The reading had an impressive group of writers who were connected to O’Brien. They included Ernest Hardy, Jonathan Lethem, entrepreneur and designer Andy Spade, and was moderated by the acclaimed writer and art journalist Linda Yablonsky. Publisher of the book, Michael Zilkha, gave a lovely introduction to the evening, talking about his relationship with O’Brien. It was an impressive, and diverse, group.

Linda Yablonsky started the readings with the piece “Why I Still Don’t Paint,” which was first published in 1984 in Paper Magazine. A piece on the art of specialization, which dissects the inevitable, multi-disciplinary, nature of what it meant to be an artist, writer, and musician in 1984. (*Side note: There was a reference in this piece to a band called “The Happiness Boys,” which I highly recommend.)

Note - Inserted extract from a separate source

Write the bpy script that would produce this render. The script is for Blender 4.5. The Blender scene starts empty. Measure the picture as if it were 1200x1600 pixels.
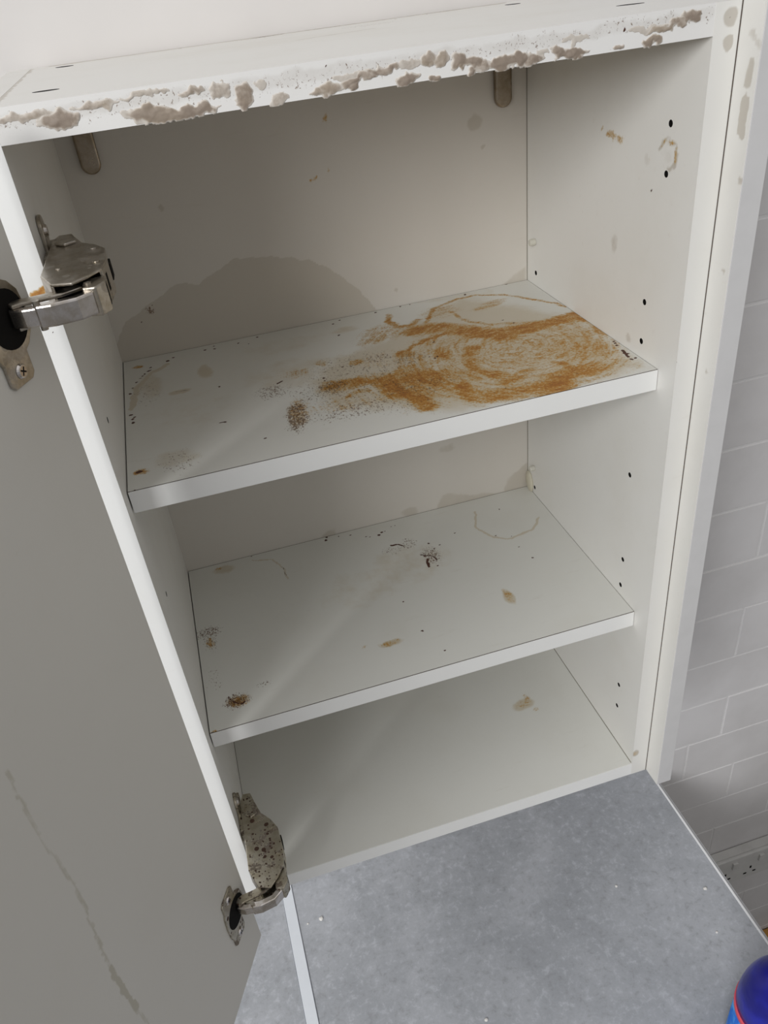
import bpy, bmesh, math, random
import numpy as np
from mathutils import Matrix, Vector
random.seed(4)
rng = np.random.RandomState(7)
scn = bpy.context.scene
COL = scn.collection
MM = 0.001

# ------------------------------------------------------------ camera, light
cam_d = bpy.data.cameras.new('camera'); cam = bpy.data.objects.new('camera', cam_d); COL.objects.link(cam)
cam.matrix_world = Matrix([[0.9559088, 0.2385704, -0.171238, 0.0753277], [-0.2749046, 0.5219005, -0.8074944, -0.5009067], [-0.103275, 0.8189652, 0.5644734, 0.7661707], [0.0, 0.0, 0.0, 1.0]])
cam_d.sensor_fit = 'HORIZONTAL'; cam_d.sensor_width = 36.0; cam_d.lens = 36.0 * 1251.745 / 1200.0
cam_d.clip_start = 0.01
scn.camera = cam

world = bpy.data.worlds.new('room_light'); scn.world = world; world.use_nodes = True
bg = world.node_tree.nodes['Background']
# pale ceiling above, duller room and floor around and below
_wt = world.node_tree
_g = _wt.nodes.new('ShaderNodeTexCoord'); _sx = _wt.nodes.new('ShaderNodeSeparateXYZ'); _r = _wt.nodes.new('ShaderNodeValToRGB')
_wt.links.new(_g.outputs['Generated'], _sx.inputs[0]); _mr = _wt.nodes.new('ShaderNodeMapRange')
_mr.inputs[1].default_value = -1; _mr.inputs[2].default_value = 1
_wt.links.new(_sx.outputs[2], _mr.inputs[0]); _wt.links.new(_mr.outputs[0], _r.inputs[0])
_r.color_ramp.elements[0].position = 0.15; _r.color_ramp.elements[0].color = (0.17, 0.165, 0.16, 1)
_r.color_ramp.elements[1].position = 0.95; _r.color_ramp.elements[1].color = (0.72, 0.715, 0.715, 1)
_e = _r.color_ramp.elements.new(0.52); _e.color = (0.27, 0.275, 0.285, 1)
_wt.links.new(_r.outputs[0], bg.inputs[0]); bg.inputs[1].default_value = 0.95

win = bpy.data.lights.new('window_light', 'AREA'); win.shape = 'RECTANGLE'; win.size = 1.0; win.size_y = 1.1
win.energy = 60; win.color = (0.98, 0.99, 1.0)
wo = bpy.data.objects.new('window_light', win); COL.objects.link(wo)
wo.location = (-1.55, -2.0, 1.55)
wo.rotation_euler = (Vector((0.25, 0.1, 0.25)) - wo.location).to_track_quat('-Z', 'Y').to_euler()

scn.view_settings.view_transform = 'Standard'; scn.view_settings.look = 'None'
scn.view_settings.gamma = 1; scn.view_settings.use_curve_mapping = False
scn.view_settings.exposure = 0.0

# ------------------------------------------------------------ dimensions (mm)
W, D = 427.3, 277.1           # clear inside width, depth
T = 18.0                      # board thickness
Z1, Z2, ZT = 470.7, 208.0, 706.0   # tops of shelves, underside of top board
SB = 23.2                     # shelf set-back
WALL = 283.0                  # wall plane
WT = -450.0                   # worktop surface
FLOOR = -1350.0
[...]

Ernest Hardy’s reading of “I remember Jean-Michel,” gave a beautiful and meandering account of the personal details of the artist’s life. Details which might easily be considered mundane and inconsequential, but as written here are treated as sacred accounts of the life and times of a messianic figure, and rightly so.

Notes on Hip” (a piece from Interview Magazine, 1987) was the section selected by Andy Spade. Considering O’Brien’s self-awareness of his position in the pantheon of “cool,” it was surprising that he would have ever dared to broach the subject, but here it was in all of it’s ephemeral glory. The cadence, rhythm, and music-like quality of the reading by Spade almost made you forget that the content of the words were a sardonic observation on taste.

The last, and most politically topical, piece of the evening was “The Rhetoric of Confusion: Sarah Palin and the Rise of Mediocracy,” read by acclaimed author Jonathan Lethem. This piece, written in 2008, is a haunting prophesy that lays-out the neoconservative strategy, in a world where “the political system resembles American Idol.” This piece is a startling, and poignant, reminder that the political mechanism of manipulation and control of the American public is always being refined. While this exercise could quickly become cynical and accusatory, in O’Brien’s hands it does something else. While the piece critiques the neocon strategy, it treats the population that put these people into power with a level of understanding, and compassion, that’s sorely missing from today’s political dialog.

In the world of contemporary writing, there are very few writers whose work permeate as many different mediums as O’Brien’s did. He had an unrelenting eye for observation. His ability to be awed by something was only matched by his ability to make you be in awe of that very thing. It was a kind of observational symbiosis; what he fed on, would feed you too.